Written exercise =
Give all of the lines again exactly as they read.

Information supplied =
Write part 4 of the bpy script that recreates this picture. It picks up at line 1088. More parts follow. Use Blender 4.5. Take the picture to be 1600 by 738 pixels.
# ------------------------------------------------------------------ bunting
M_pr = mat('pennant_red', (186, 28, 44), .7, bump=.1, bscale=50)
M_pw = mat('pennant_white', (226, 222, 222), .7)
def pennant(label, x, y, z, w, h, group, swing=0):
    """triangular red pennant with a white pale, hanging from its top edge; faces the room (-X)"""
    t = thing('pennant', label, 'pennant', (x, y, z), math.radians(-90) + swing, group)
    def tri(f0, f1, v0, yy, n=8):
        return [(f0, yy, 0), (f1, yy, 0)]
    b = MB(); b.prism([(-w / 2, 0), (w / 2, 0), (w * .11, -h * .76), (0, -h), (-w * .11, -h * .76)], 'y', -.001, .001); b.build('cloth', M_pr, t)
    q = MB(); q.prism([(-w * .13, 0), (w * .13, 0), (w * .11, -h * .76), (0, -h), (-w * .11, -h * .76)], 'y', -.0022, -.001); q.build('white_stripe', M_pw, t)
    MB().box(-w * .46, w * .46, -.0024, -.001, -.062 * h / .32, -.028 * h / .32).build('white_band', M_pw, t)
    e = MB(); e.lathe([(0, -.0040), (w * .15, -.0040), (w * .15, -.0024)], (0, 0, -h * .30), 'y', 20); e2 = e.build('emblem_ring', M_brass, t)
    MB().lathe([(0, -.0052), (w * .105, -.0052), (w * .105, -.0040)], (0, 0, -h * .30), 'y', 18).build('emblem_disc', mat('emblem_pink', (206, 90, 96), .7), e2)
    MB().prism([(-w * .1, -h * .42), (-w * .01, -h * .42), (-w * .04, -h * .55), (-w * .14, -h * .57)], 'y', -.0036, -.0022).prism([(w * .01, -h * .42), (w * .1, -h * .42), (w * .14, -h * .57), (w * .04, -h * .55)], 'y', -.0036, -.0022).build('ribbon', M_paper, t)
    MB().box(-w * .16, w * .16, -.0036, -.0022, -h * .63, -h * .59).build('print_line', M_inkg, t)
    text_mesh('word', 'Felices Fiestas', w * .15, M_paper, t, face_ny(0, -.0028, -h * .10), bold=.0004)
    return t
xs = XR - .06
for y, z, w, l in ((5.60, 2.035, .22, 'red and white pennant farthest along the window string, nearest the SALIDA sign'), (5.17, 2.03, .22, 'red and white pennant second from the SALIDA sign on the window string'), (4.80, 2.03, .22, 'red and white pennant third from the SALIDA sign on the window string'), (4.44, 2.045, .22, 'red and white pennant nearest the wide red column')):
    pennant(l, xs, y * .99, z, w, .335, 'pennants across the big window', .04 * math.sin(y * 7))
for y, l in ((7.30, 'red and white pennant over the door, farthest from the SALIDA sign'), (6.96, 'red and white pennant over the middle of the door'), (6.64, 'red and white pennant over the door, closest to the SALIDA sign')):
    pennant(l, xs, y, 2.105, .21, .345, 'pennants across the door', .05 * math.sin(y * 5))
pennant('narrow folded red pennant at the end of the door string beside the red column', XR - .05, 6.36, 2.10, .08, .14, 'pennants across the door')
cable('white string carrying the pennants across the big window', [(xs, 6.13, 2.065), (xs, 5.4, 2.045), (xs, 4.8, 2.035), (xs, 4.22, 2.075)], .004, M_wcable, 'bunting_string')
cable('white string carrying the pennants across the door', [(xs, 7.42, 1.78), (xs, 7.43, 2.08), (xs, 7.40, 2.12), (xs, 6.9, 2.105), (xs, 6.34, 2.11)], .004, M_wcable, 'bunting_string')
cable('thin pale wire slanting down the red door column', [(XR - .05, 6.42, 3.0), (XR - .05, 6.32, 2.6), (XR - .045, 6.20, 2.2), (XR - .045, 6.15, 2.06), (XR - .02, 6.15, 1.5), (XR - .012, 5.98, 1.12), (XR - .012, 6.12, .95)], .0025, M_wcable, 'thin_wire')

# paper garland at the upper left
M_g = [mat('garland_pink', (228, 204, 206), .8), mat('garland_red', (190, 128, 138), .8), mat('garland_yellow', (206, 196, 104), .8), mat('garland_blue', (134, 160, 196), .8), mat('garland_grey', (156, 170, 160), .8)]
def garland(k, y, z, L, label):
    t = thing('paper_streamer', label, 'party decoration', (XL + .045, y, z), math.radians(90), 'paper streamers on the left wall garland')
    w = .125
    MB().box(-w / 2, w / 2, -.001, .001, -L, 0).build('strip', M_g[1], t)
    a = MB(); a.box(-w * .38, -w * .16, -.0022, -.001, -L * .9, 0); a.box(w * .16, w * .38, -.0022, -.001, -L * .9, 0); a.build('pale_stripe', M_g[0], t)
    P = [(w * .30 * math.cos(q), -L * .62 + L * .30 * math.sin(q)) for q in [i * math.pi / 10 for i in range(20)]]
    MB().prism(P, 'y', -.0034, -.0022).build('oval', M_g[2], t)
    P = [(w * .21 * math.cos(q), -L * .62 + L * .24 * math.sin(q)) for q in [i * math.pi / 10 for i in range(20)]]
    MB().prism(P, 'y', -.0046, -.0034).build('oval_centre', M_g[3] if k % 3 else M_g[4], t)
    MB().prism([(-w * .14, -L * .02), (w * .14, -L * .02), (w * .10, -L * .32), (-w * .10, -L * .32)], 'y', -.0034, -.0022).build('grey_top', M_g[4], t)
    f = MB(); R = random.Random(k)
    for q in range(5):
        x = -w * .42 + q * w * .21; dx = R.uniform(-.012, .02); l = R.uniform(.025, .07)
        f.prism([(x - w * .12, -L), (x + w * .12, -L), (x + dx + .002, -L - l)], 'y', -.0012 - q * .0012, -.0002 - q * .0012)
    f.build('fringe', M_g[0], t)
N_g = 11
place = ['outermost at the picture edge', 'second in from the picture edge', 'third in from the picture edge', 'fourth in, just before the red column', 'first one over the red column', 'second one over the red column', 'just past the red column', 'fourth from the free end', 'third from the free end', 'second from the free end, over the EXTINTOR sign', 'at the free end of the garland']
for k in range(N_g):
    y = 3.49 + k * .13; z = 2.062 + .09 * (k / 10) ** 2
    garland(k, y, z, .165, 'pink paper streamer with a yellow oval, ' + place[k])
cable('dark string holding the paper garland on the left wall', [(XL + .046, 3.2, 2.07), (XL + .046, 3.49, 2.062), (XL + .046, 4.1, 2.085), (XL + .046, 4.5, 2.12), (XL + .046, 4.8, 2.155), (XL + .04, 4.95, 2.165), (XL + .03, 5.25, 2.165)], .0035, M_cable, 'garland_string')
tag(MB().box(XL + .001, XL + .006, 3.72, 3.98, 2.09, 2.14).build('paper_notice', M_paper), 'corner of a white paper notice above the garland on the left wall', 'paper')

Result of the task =
Write part 4 of the bpy script that recreates this picture. It picks up at line 1088. More parts follow. Use Blender 4.5. Take the picture to be 1600 by 738 pixels.
# ------------------------------------------------------------------ bunting
M_pr = mat('pennant_red', (186, 28, 44), .7, bump=.1, bscale=50)
M_pw = mat('pennant_white', (226, 222, 222), .7)
def pennant(label, x, y, z, w, h, group, swing=0):
    """triangular red pennant with a white pale, hanging from its top edge; faces the room (-X)"""
    t = thing('pennant', label, 'pennant', (x, y, z), math.radians(-90) + swing, group)
    def tri(f0, f1, v0, yy, n=8):
        return [(f0, yy, 0), (f1, yy, 0)]
    b = MB(); b.prism([(-w / 2, 0), (w / 2, 0), (w * .11, -h * .76), (0, -h), (-w * .11, -h * .76)], 'y', -.001, .001); b.build('cloth', M_pr, t)
    q = MB(); q.prism([(-w * .13, 0), (w * .13, 0), (w * .11, -h * .76), (0, -h), (-w * .11, -h * .76)], 'y', -.0022, -.001); q.build('white_stripe', M_pw, t)
    MB().box(-w * .46, w * .46, -.0024, -.001, -.062 * h / .32, -.028 * h / .32).build('white_band', M_pw, t)
    e = MB(); e.lathe([(0, -.0040), (w * .15, -.0040), (w * .15, -.0024)], (0, 0, -h * .30), 'y', 20); e2 = e.build('emblem_ring', M_brass, t)
    MB().lathe([(0, -.0052), (w * .105, -.0052), (w * .105, -.0040)], (0, 0, -h * .30), 'y', 18).build('emblem_disc', mat('emblem_pink', (206, 90, 96), .7), e2)
    MB().prism([(-w * .1, -h * .42), (-w * .01, -h * .42), (-w * .04, -h * .55), (-w * .14, -h * .57)], 'y', -.0036, -.0022).prism([(w * .01, -h * .42), (w * .1, -h * .42), (w * .14, -h * .57), (w * .04, -h * .55)], 'y', -.0036, -.0022).build('ribbon', M_paper, t)
    MB().box(-w * .16, w * .16, -.0036, -.0022, -h * .63, -h * .59).build('print_line', M_inkg, t)
    text_mesh('word', 'Felices Fiestas', w * .15, M_paper, t, face_ny(0, -.0028, -h * .10), bold=.0004)
    return t
xs = XR - .06
for y, z, w, l in ((5.60, 2.035, .22, 'red and white pennant farthest along the window string, nearest the SALIDA sign'), (5.17, 2.03, .22, 'red and white pennant second from the SALIDA sign on the window string'), (4.80, 2.03, .22, 'red and white pennant third from the SALIDA sign on the window string'), (4.44, 2.045, .22, 'red and white pennant nearest the wide red column')):
    pennant(l, xs, y * .99, z, w, .335, 'pennants across the big window', .04 * math.sin(y * 7))
for y, l in ((7.30, 'red and white pennant over the door, farthest from the SALIDA sign'), (6.96, 'red and white pennant over the middle of the door'), (6.64, 'red and white pennant over the door, closest to the SALIDA sign')):
    pennant(l, xs, y, 2.105, .21, .345, 'pennants across the door', .05 * math.sin(y * 5))
pennant('narrow folded red pennant at the end of the door string beside the red column', XR - .05, 6.36, 2.10, .08, .14, 'pennants across the door')
cable('white string carrying the pennants across the big window', [(xs, 6.13, 2.065), (xs, 5.4, 2.045), (xs, 4.8, 2.035), (xs, 4.22, 2.075)], .004, M_wcable, 'bunting_string')
cable('white string carrying the pennants across the door', [(xs, 7.42, 1.78), (xs, 7.43, 2.08), (xs, 7.40, 2.12), (xs, 6.9, 2.105), (xs, 6.34, 2.11)], .004, M_wcable, 'bunting_string')
cable('thin pale wire slanting down the red door column', [(XR - .05, 6.42, 3.0), (XR - .05, 6.32, 2.6), (XR - .045, 6.20, 2.2), (XR - .045, 6.15, 2.06), (XR - .02, 6.15, 1.5), (XR - .012, 5.98, 1.12), (XR - .012, 6.12, .95)], .0025, M_wcable, 'thin_wire')

# paper garland at the upper left
M_g = [mat('garland_pink', (228, 204, 206), .8), mat('garland_red', (190, 128, 138), .8), mat('garland_yellow', (206, 196, 104), .8), mat('garland_blue', (134, 160, 196), .8), mat('garland_grey', (156, 170, 160), .8)]
def garland(k, y, z, L, label):
    t = thing('paper_streamer', label, 'party decoration', (XL + .045, y, z), math.radians(90), 'paper streamers on the left wall garland')
    w = .125
    MB().box(-w / 2, w / 2, -.001, .001, -L, 0).build('strip', M_g[1], t)
    a = MB(); a.box(-w * .38, -w * .16, -.0022, -.001, -L * .9, 0); a.box(w * .16, w * .38, -.0022, -.001, -L * .9, 0); a.build('pale_stripe', M_g[0], t)
    P = [(w * .30 * math.cos(q), -L * .62 + L * .30 * math.sin(q)) for q in [i * math.pi / 10 for i in range(20)]]
    MB().prism(P, 'y', -.0034, -.0022).build('oval', M_g[2], t)
    P = [(w * .21 * math.cos(q), -L * .62 + L * .24 * math.sin(q)) for q in [i * math.pi / 10 for i in range(20)]]
    MB().prism(P, 'y', -.0046, -.0034).build('oval_centre', M_g[3] if k % 3 else M_g[4], t)
    MB().prism([(-w * .14, -L * .02), (w * .14, -L * .02), (w * .10, -L * .32), (-w * .10, -L * .32)], 'y', -.0034, -.0022).build('grey_top', M_g[4], t)
    f = MB(); R = random.Random(k)
    for q in range(5):
        x = -w * .42 + q * w * .21; dx = R.uniform(-.012, .02); l = R.uniform(.025, .07)
        f.prism([(x - w * .12, -L), (x + w * .12, -L), (x + dx + .002, -L - l)], 'y', -.0012 - q * .0012, -.0002 - q * .0012)
    f.build('fringe', M_g[0], t)
N_g = 11
place = ['outermost at the picture edge', 'second in from the picture edge', 'third in from the picture edge', 'fourth in, just before the red column', 'first one over the red column', 'second one over the red column', 'just past the red column', 'fourth from the free end', 'third from the free end', 'second from the free end, over the EXTINTOR sign', 'at the free end of the garland']
for k in range(N_g):
    y = 3.49 + k * .13; z = 2.062 + .09 * (k / 10) ** 2
    garland(k, y, z, .165, 'pink paper streamer with a yellow oval, ' + place[k])
cable('dark string holding the paper garland on the left wall', [(XL + .046, 3.2, 2.07), (XL + .046, 3.49, 2.062), (XL + .046, 4.1, 2.085), (XL + .046, 4.5, 2.12), (XL + .046, 4.8, 2.155), (XL + .04, 4.95, 2.165), (XL + .03, 5.25, 2.165)], .0035, M_cable, 'garland_string')
tag(MB().box(XL + .001, XL + .006, 3.72, 3.98, 2.09, 2.14).build('paper_notice', M_paper), 'corner of a white paper notice above the garland on the left wall', 'paper')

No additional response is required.